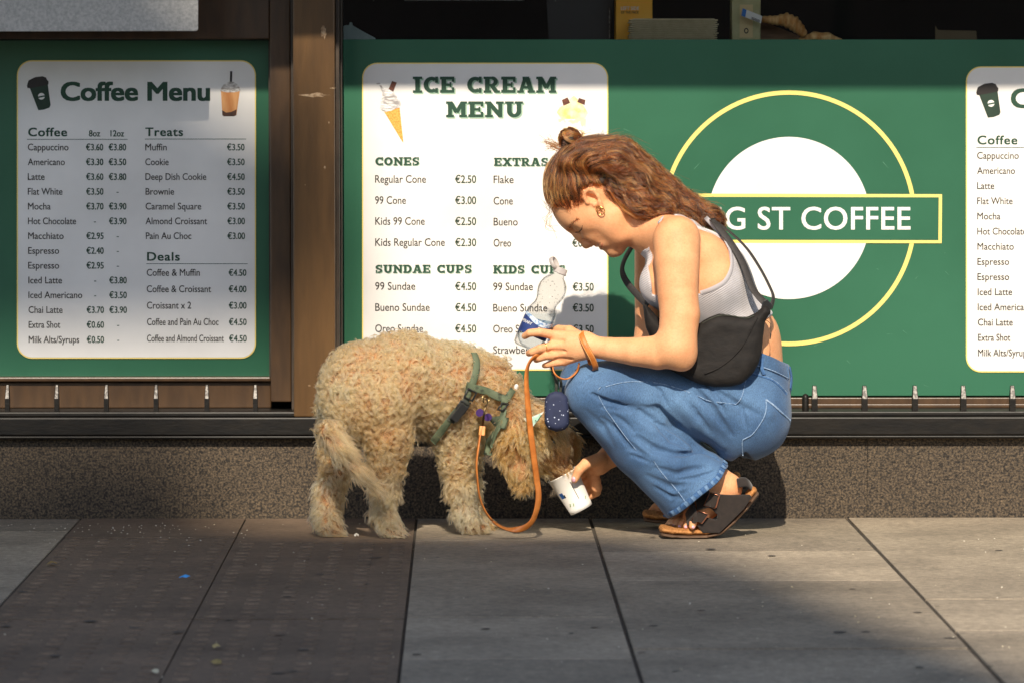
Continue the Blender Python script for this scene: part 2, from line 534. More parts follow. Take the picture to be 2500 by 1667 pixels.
# ================================================================ SETTING
M = {}
M['granite'] = mat('granite', lin(35, 30, 25), lin(108, 92, 71), scale=210, rough=.75, bump=.5, bscale=300, detail=12, lo=.38, hi=.68)
def granite2(m):
    nt = m.node_tree; bs = nt.nodes['Principled BSDF']; src = bs.inputs['Base Color'].links[0].from_socket; tc = nt.nodes.new('ShaderNodeTexCoord'); v = src
    for sc_, lo_, hi_, dk, br in ((85, .40, .47, .32, 1.0), (480, .35, .65, .6, 1.45), (5, .3, .7, .75, 1.15)):
        n = nt.nodes.new('ShaderNodeTexNoise'); n.inputs['Scale'].default_value = sc_; n.inputs['Detail'].default_value = 4; n.inputs['Roughness'].default_value = .7
        nt.links.new(tc.outputs['Object'], n.inputs[0])
        mr = nt.nodes.new('ShaderNodeMapRange'); mr.inputs['From Min'].default_value = lo_; mr.inputs['From Max'].default_value = hi_; mr.inputs['To Min'].default_value = dk; mr.inputs['To Max'].default_value = br
        nt.links.new(n.outputs[0], mr.inputs[0]); mx = nt.nodes.new('ShaderNodeMix'); mx.data_type = 'RGBA'; mx.blend_type = 'MULTIPLY'; mx.inputs[0].default_value = 1
        nt.links.new(v, mx.inputs[6]); nt.links.new(mr.outputs[0], mx.inputs[7]); v = mx.outputs[2]
    nt.links.new(v, bs.inputs['Base Color'])
granite2(M['granite'])
M['black_paint'] = mat('black_paint', lin(16, 15, 14), lin(27, 24, 20), scale=22, rough=.45, spec=.3, bump=.12, bscale=60, stretch=(1, 1, 3))
M['brown_paint'] = mat('brown_paint', lin(64, 46, 29), lin(80, 58, 36), scale=14, rough=.38, bump=.08, bscale=50, stretch=(3, 3, .6))
M['pillar_paint'] = mat('pillar_paint', lin(82, 59, 33), lin(99, 72, 41), scale=9, rough=.34, bump=.1, bscale=45, stretch=(4, 4, .6))
M['dark_trim'] = mat('dark_trim', lin(50, 42, 34), lin(66, 54, 42), scale=20, rough=.5)
M['green_vinyl'] = mat('green_vinyl', lin(37, 91, 66), lin(47, 103, 77), scale=2.2, rough=.38, spec=.45, bump=.04, bscale=60, detail=9)
M['white_vinyl'] = mat('white_vinyl', lin(222, 220, 216), lin(238, 236, 232), scale=4, detail=9, rough=.45, spec=.35)
M['yellow_vinyl'] = mat('yellow_vinyl', lin(236, 214, 120), rough=.5)
M['ink_green'] = mat('ink_green', lin(24, 66, 46), rough=.6)
M['ink_pale'] = mat('ink_pale', lin(150, 182, 158), rough=.6)
M['ink_price'] = mat('ink_price', lin(30, 58, 34), rough=.6)
M['ink_dark'] = mat('ink_dark', lin(40, 36, 30), rough=.6)
M['worn_steel'] = mat('worn_steel', lin(92, 88, 84), lin(150, 146, 140), scale=160, rough=.6, metal=.2, lo=.42, hi=.58)
M['interior'] = mat('interior', lin(36, 35, 34), lin(48, 45, 42), scale=3, rough=.9)

def pave_mat(name, a, b, dk):
    m = mat(name, a, b, scale=60, rough=.85, bump=.35, bscale=320, detail=8, lo=.3, hi=.72)
    nt = m.node_tree; bs = nt.nodes['Principled BSDF']
    src = bs.inputs['Base Color'].links[0].from_socket
    tc = nt.nodes.new('ShaderNodeTexCoord')
    n = nt.nodes.new('ShaderNodeTexNoise'); n.inputs['Scale'].default_value = 3.2; n.inputs['Detail'].default_value = 7; n.inputs['Roughness'].default_value = .68
    nt.links.new(tc.outputs['Object'], n.inputs[0])
    r = nt.nodes.new('ShaderNodeValToRGB'); r.color_ramp.elements[0].position = .34; r.color_ramp.elements[1].position = .6
    r.color_ramp.elements[0].color = (dk, dk, dk, 1); r.color_ramp.elements[1].color = (1, 1, 1, 1)
    nt.links.new(n.outputs[0], r.inputs[0])
    g = nt.nodes.new('ShaderNodeNewGeometry')
    mr = nt.nodes.new('ShaderNodeMapRange'); mr.inputs['To Min'].default_value = .82; mr.inputs['To Max'].default_value = 1.12
    nt.links.new(g.outputs['Random Per Island'], mr.inputs[0])
    sp = nt.nodes.new('ShaderNodeTexNoise'); sp.inputs['Scale'].default_value = 420; sp.inputs['Detail'].default_value = 2
    nt.links.new(tc.outputs['Object'], sp.inputs[0])
    m3 = nt.nodes.new('ShaderNodeMapRange'); m3.inputs['From Min'].default_value = .3; m3.inputs['From Max'].default_value = .7; m3.inputs['To Min'].default_value = .7; m3.inputs['To Max'].default_value = 1.3
    nt.links.new(sp.outputs[0], m3.inputs[0])
    v = src
    for s_ in (r.outputs[0], mr.outputs[0], m3.outputs[0]):
        mx = nt.nodes.new('ShaderNodeMix'); mx.data_type = 'RGBA'; mx.blend_type = 'MULTIPLY'; mx.inputs[0].default_value = 1
        nt.links.new(v, mx.inputs[6]); nt.links.new(s_, mx.inputs[7]); v = mx.outputs[2]
    nt.links.new(v, bs.inputs['Base Color'])
    return m
M['slab'] = pave_mat('slab', lin(142, 130, 112), lin(180, 164, 141), .62)
M['tactile'] = pave_mat('tactile', lin(112, 93, 75), lin(134, 113, 92), .62)
M['mortar'] = mat('mortar', lin(52, 47, 41), lin(80, 72, 62), scale=90, rough=.95)
M['tarmac'] = mat('tarmac', lin(58, 58, 57), lin(72, 71, 70), scale=120, rough=.9, bump=.4)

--

# Objective
Restate the whole of the material word for word without the pictures.

# Complete answer
Continue the Blender Python script for this scene: part 2, from line 534. More parts follow. Take the picture to be 2500 by 1667 pixels.
# ================================================================ SETTING
M = {}
M['granite'] = mat('granite', lin(35, 30, 25), lin(108, 92, 71), scale=210, rough=.75, bump=.5, bscale=300, detail=12, lo=.38, hi=.68)
def granite2(m):
    nt = m.node_tree; bs = nt.nodes['Principled BSDF']; src = bs.inputs['Base Color'].links[0].from_socket; tc = nt.nodes.new('ShaderNodeTexCoord'); v = src
    for sc_, lo_, hi_, dk, br in ((85, .40, .47, .32, 1.0), (480, .35, .65, .6, 1.45), (5, .3, .7, .75, 1.15)):
        n = nt.nodes.new('ShaderNodeTexNoise'); n.inputs['Scale'].default_value = sc_; n.inputs['Detail'].default_value = 4; n.inputs['Roughness'].default_value = .7
        nt.links.new(tc.outputs['Object'], n.inputs[0])
        mr = nt.nodes.new('ShaderNodeMapRange'); mr.inputs['From Min'].default_value = lo_; mr.inputs['From Max'].default_value = hi_; mr.inputs['To Min'].default_value = dk; mr.inputs['To Max'].default_value = br
        nt.links.new(n.outputs[0], mr.inputs[0]); mx = nt.nodes.new('ShaderNodeMix'); mx.data_type = 'RGBA'; mx.blend_type = 'MULTIPLY'; mx.inputs[0].default_value = 1
        nt.links.new(v, mx.inputs[6]); nt.links.new(mr.outputs[0], mx.inputs[7]); v = mx.outputs[2]
    nt.links.new(v, bs.inputs['Base Color'])
granite2(M['granite'])
M['black_paint'] = mat('black_paint', lin(16, 15, 14), lin(27, 24, 20), scale=22, rough=.45, spec=.3, bump=.12, bscale=60, stretch=(1, 1, 3))
M['brown_paint'] = mat('brown_paint', lin(64, 46, 29), lin(80, 58, 36), scale=14, rough=.38, bump=.08, bscale=50, stretch=(3, 3, .6))
M['pillar_paint'] = mat('pillar_paint', lin(82, 59, 33), lin(99, 72, 41), scale=9, rough=.34, bump=.1, bscale=45, stretch=(4, 4, .6))
M['dark_trim'] = mat('dark_trim', lin(50, 42, 34), lin(66, 54, 42), scale=20, rough=.5)
M['green_vinyl'] = mat('green_vinyl', lin(37, 91, 66), lin(47, 103, 77), scale=2.2, rough=.38, spec=.45, bump=.04, bscale=60, detail=9)
M['white_vinyl'] = mat('white_vinyl', lin(222, 220, 216), lin(238, 236, 232), scale=4, detail=9, rough=.45, spec=.35)
M['yellow_vinyl'] = mat('yellow_vinyl', lin(236, 214, 120), rough=.5)
M['ink_green'] = mat('ink_green', lin(24, 66, 46), rough=.6)
M['ink_pale'] = mat('ink_pale', lin(150, 182, 158), rough=.6)
M['ink_price'] = mat('ink_price', lin(30, 58, 34), rough=.6)
M['ink_dark'] = mat('ink_dark', lin(40, 36, 30), rough=.6)
M['worn_steel'] = mat('worn_steel', lin(92, 88, 84), lin(150, 146, 140), scale=160, rough=.6, metal=.2, lo=.42, hi=.58)
M['interior'] = mat('interior', lin(36, 35, 34), lin(48, 45, 42), scale=3, rough=.9)

def pave_mat(name, a, b, dk):
    m = mat(name, a, b, scale=60, rough=.85, bump=.35, bscale=320, detail=8, lo=.3, hi=.72)
    nt = m.node_tree; bs = nt.nodes['Principled BSDF']
    src = bs.inputs['Base Color'].links[0].from_socket
    tc = nt.nodes.new('ShaderNodeTexCoord')
    n = nt.nodes.new('ShaderNodeTexNoise'); n.inputs['Scale'].default_value = 3.2; n.inputs['Detail'].default_value = 7; n.inputs['Roughness'].default_value = .68
    nt.links.new(tc.outputs['Object'], n.inputs[0])
    r = nt.nodes.new('ShaderNodeValToRGB'); r.color_ramp.elements[0].position = .34; r.color_ramp.elements[1].position = .6
    r.color_ramp.elements[0].color = (dk, dk, dk, 1); r.color_ramp.elements[1].color = (1, 1, 1, 1)
    nt.links.new(n.outputs[0], r.inputs[0])
    g = nt.nodes.new('ShaderNodeNewGeometry')
    mr = nt.nodes.new('ShaderNodeMapRange'); mr.inputs['To Min'].default_value = .82; mr.inputs['To Max'].default_value = 1.12
    nt.links.new(g.outputs['Random Per Island'], mr.inputs[0])
    sp = nt.nodes.new('ShaderNodeTexNoise'); sp.inputs['Scale'].default_value = 420; sp.inputs['Detail'].default_value = 2
    nt.links.new(tc.outputs['Object'], sp.inputs[0])
    m3 = nt.nodes.new('ShaderNodeMapRange'); m3.inputs['From Min'].default_value = .3; m3.inputs['From Max'].default_value = .7; m3.inputs['To Min'].default_value = .7; m3.inputs['To Max'].default_value = 1.3
    nt.links.new(sp.outputs[0], m3.inputs[0])
    v = src
    for s_ in (r.outputs[0], mr.outputs[0], m3.outputs[0]):
        mx = nt.nodes.new('ShaderNodeMix'); mx.data_type = 'RGBA'; mx.blend_type = 'MULTIPLY'; mx.inputs[0].default_value = 1
        nt.links.new(v, mx.inputs[6]); nt.links.new(s_, mx.inputs[7]); v = mx.outputs[2]
    nt.links.new(v, bs.inputs['Base Color'])
    return m
M['slab'] = pave_mat('slab', lin(142, 130, 112), lin(180, 164, 141), .62)
M['tactile'] = pave_mat('tactile', lin(112, 93, 75), lin(134, 113, 92), .62)
M['mortar'] = mat('mortar', lin(52, 47, 41), lin(80, 72, 62), scale=90, rough=.95)
M['tarmac'] = mat('tarmac', lin(58, 58, 57), lin(72, 71, 70), scale=120, rough=.9, bump=.4)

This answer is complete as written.